● Stated goal
Look for the string "scene" and copy every line that has it.

● Supplied information
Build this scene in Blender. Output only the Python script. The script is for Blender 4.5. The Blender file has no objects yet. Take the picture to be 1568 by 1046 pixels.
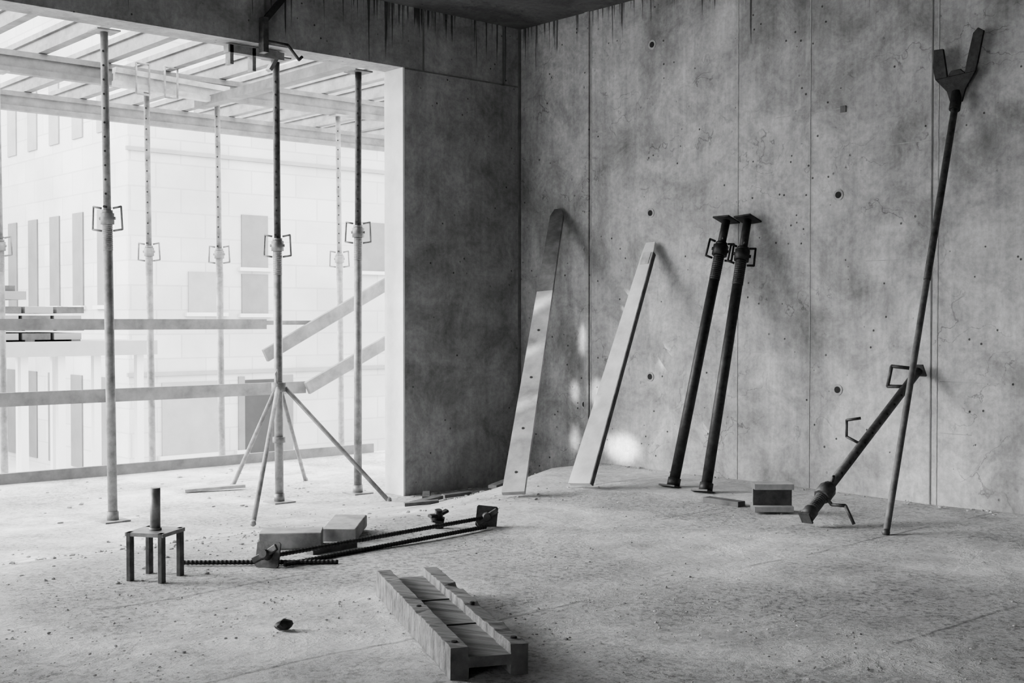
import bpy, bmesh, math, random
from mathutils import Vector, Matrix
random.seed(7)
V=Vector
scene=bpy.context.scene
try: scene.view_settings.look='AgX - Medium High Contrast'
except Exception as e: print(e)
# ------------------------------------------------------------------ materials
def newmat(name):
    m=bpy.data.materials.new(name); m.use_nodes=True
    nt=m.node_tree; b=nt.nodes["Principled BSDF"]
    return m,nt,b
def N(nt,t,**k):
    n=nt.nodes.new(t)
    for a,v in k.items(): setattr(n,a,v)
    return n
def ramp(nt,src,stops):
    r=N(nt,'ShaderNodeValToRGB'); cr=r.color_ramp
    while len(cr.elements)<len(stops): cr.elements.new(0.5)
    for e,(pp,c) in zip(cr.elements,stops):
        e.position=pp; e.color=(c,c,c,1)
    nt.links.new(src,r.inputs[0]); return r.outputs[0]
def noise(nt,vec,scale,detail=4,rough=.55,dist=0):
    n=N(nt,'ShaderNodeTexNoise'); n.inputs['Scale'].default_value=scale
    n.inputs['Detail'].default_value=detail; n.inputs['Roughness'].default_value=rough
    n.inputs['Distortion'].default_value=dist
    nt.links.new(vec,n.inputs['Vector']); return n.outputs[0]
def mapping(nt,vec,sc,loc=(0,0,0),rz=0):
    if rz:
        r=N(nt,'ShaderNodeMapping'); r.inputs['Rotation'].default_value=(0,0,rz); nt.links.new(vec,r.inputs['Vector']); vec=r.outputs[0]
    m=N(nt,'ShaderNodeMapping'); m.inputs['Scale'].default_value=sc; m.inputs['Location'].default_value=loc
    nt.links.new(vec,m.inputs['Vector']); return m.outputs[0]
def mul(nt,a,b,op='MULTIPLY'):
    m=N(nt,'ShaderNodeMath',operation=op)
    for i,s in enumerate((a,b)):
        if isinstance(s,(int,float)): m.inputs[i].default_value=s
        else: nt.links.new(s,m.inputs[i])
    return m.outputs[0]
def bump(nt,b,h,strength,dist=.01):
    n=N(nt,'ShaderNodeBump'); n.inputs['Strength'].default_value=strength; n.inputs['Distance'].default_value=dist
    nt.links.new(h,n.inputs['Height']); nt.links.new(n.outputs[0],b.inputs['Normal'])
def simple(name,v,rough=.7,metal=0,var=.3,scale=12,stretch=(1,1,1),bmp=.2,bd=.003,rz=0):
    m,nt,b=newmat(name)
    g=N(nt,'ShaderNodeNewGeometry').outputs['Position']
    vv=mapping(nt,g,stretch,rz=rz)
    n=noise(nt,vv,scale,6,.65)
    c=ramp(nt,n,[(.3,v*(1-var)),(.7,min(.95,v*(1+var)))])
    nt.links.new(c,b.inputs['Base Color'])
    b.inputs['Roughness'].default_value=rough; b.inputs['Metallic'].default_value=metal
    if bmp: bump(nt,b,noise(nt,vv,scale*6,4),bmp,bd)
    return m
def facade(name,v):
    m,nt,b=newmat(name)
    g=N(nt,'ShaderNodeNewGeometry').outputs['Position']
    sx=N(nt,'ShaderNodeSeparateXYZ'); nt.links.new(g,sx.inputs[0])
    cb=N(nt,'ShaderNodeCombineXYZ'); nt.links.new(mul(nt,sx.outputs[0],sx.outputs[1],'ADD'),cb.inputs[0]); nt.links.new(sx.outputs[2],cb.inputs[1])
    br=N(nt,'ShaderNodeTexBrick'); br.inputs['Color1'].default_value=(v,v,v,1); br.inputs['Color2'].default_value=(v*.88,v*.88,v*.88,1); br.inputs['Mortar'].default_value=(v*.78,)*3+(1,)
    br.inputs['Scale'].default_value=1; br.inputs['Brick Width'].default_value=1.1; br.inputs['Row Height'].default_value=.5; br.inputs['Mortar Size'].default_value=.016
    nt.links.new(cb.outputs[0],br.inputs['Vector'])
    mx=N(nt,'ShaderNodeMix'); mx.data_type='RGBA'; mx.blend_type='MULTIPLY'; mx.inputs[0].default_value=1
    nt.links.new(br.outputs[0],mx.inputs[6]); nt.links.new(ramp(nt,noise(nt,g,.5,5),[(.35,.8),(.6,1)]),mx.inputs[7])
    nt.links.new(mx.outputs[2],b.inputs['Base Color']); b.inputs['Roughness'].default_value=.9
    return m
def concrete(name,v,drips=False,rough=.85,streak=.22,darkpatch=.42,cracks=True,axis='Y'):
    m,nt,b=newmat(name)
    g=N(nt,'ShaderNodeNewGeometry').outputs['Position']
    n1=noise(nt,g,.9,8,.6,.8); n2=noise(nt,g,4,9,.72,.5); n3=noise(nt,g,38,5,.7)
    st=noise(nt,mapping(nt,g,(6,6,.5)),1.0,7,.75)
    st2=noise(nt,mapping(nt,g,(30,30,1.5)),1.0,4,.6)
    c=mul(nt,ramp(nt,n1,[(.38,1-darkpatch),(.58,1.0)]),ramp(nt,n2,[(.34,.56),(.60,1.0)]))
    c=mul(nt,c,ramp(nt,st,[(.35,1-streak),(.58,1.0)]))
    c=mul(nt,c,ramp(nt,st2,[(.3,.9),(.6,1.0)]))
    c=mul(nt,c,ramp(nt,n3,[(.3,.74),(.6,1.0)]))
    vo=N(nt,'ShaderNodeTexVoronoi'); vo.inputs['Scale'].default_value=18; nt.links.new(g,vo.inputs['Vector'])
    hole=ramp(nt,vo.outputs['Distance'],[(.06,0.0),(.11,1.0)])
    sel=ramp(nt,noise(nt,g,3.1,3,.6),[(.5,1.0),(.54,0.0)])
    hole=mul(nt,hole,sel,'MAXIMUM')
    c=mul(nt,c,ramp(nt,hole,[(0,.2),(1,1.0)]))
    h=mul(nt,mul(nt,n2,.6),hole,'ADD')
    if cracks:
        w=N(nt,'ShaderNodeTexVoronoi',feature='DISTANCE_TO_EDGE'); w.inputs['Scale'].default_value=1.7
        dv=N(nt,'ShaderNodeVectorMath',operation='ADD')
        nz=N(nt,'ShaderNodeTexNoise'); nz.inputs['Scale'].default_value=3; nz.inputs['Detail'].default_value=6
        nt.links.new(g,nz.inputs['Vector']); nt.links.new(g,dv.inputs[0]); nt.links.new(nz.outputs['Color'],dv.inputs[1])
        nt.links.new(mapping(nt,dv.outputs[0],(.8,.8,2.6)),w.inputs['Vector'])
        cr=ramp(nt,w.outputs['Distance'],[(.0,0.0),(.014,1.0)])
        cr=mul(nt,cr,ramp(nt,noise(nt,g,2.2,4,.6,.3),[(.52,1.0),(.6,0.0)]),'MAXIMUM')
        c=mul(nt,c,ramp(nt,cr,[(0,.5),(1,1.0)]))
    if drips:
        d=noise(nt,mapping(nt,g,(45,45,.7)),1.0,3,.6)
        sx=N(nt,'ShaderNodeSeparateXYZ'); nt.links.new(g,sx.inputs[0])
        hgt=N(nt,'ShaderNodeMapRange'); hgt.inputs[1].default_value=2.2; hgt.inputs[2].default_value=2.6
        hgt.inputs[3].default_value=-.16; hgt.inputs[4].default_value=.07
        nt.links.new(sx.outputs[2],hgt.inputs[0])
        s=mul(nt,mul(nt,d,hgt.outputs[0],'ADD'),mul(nt,mul(nt,noise(nt,g,1.6,2),.3),-.15,'ADD'),'ADD')
        c=mul(nt,c,ramp(nt,s,[(.6,1.0),(.64,.25)]))
    vm=N(nt,'ShaderNodeMath',operation='MULTIPLY'); nt.links.new(c,vm.inputs[0]); vm.inputs[1].default_value=v
    cc=N(nt,'ShaderNodeCombineColor')
    for i in range(3): nt.links.new(vm.outputs[0],cc.inputs[i])
    nt.links.new(cc.outputs[0],b.inputs['Base Color'])
    b.inputs['Roughness'].default_value=rough
    bump(nt,b,mul(nt,h,mul(nt,n3,.35),'ADD'),.7,.008)
    return m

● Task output
Build this scene in Blender. Output only the Python script. The script is for Blender 4.5. The Blender file has no objects yet. Take the picture to be 1568 by 1046 pixels.
scene=bpy.context.scene
try: scene.view_settings.look='AgX - Medium High Contrast'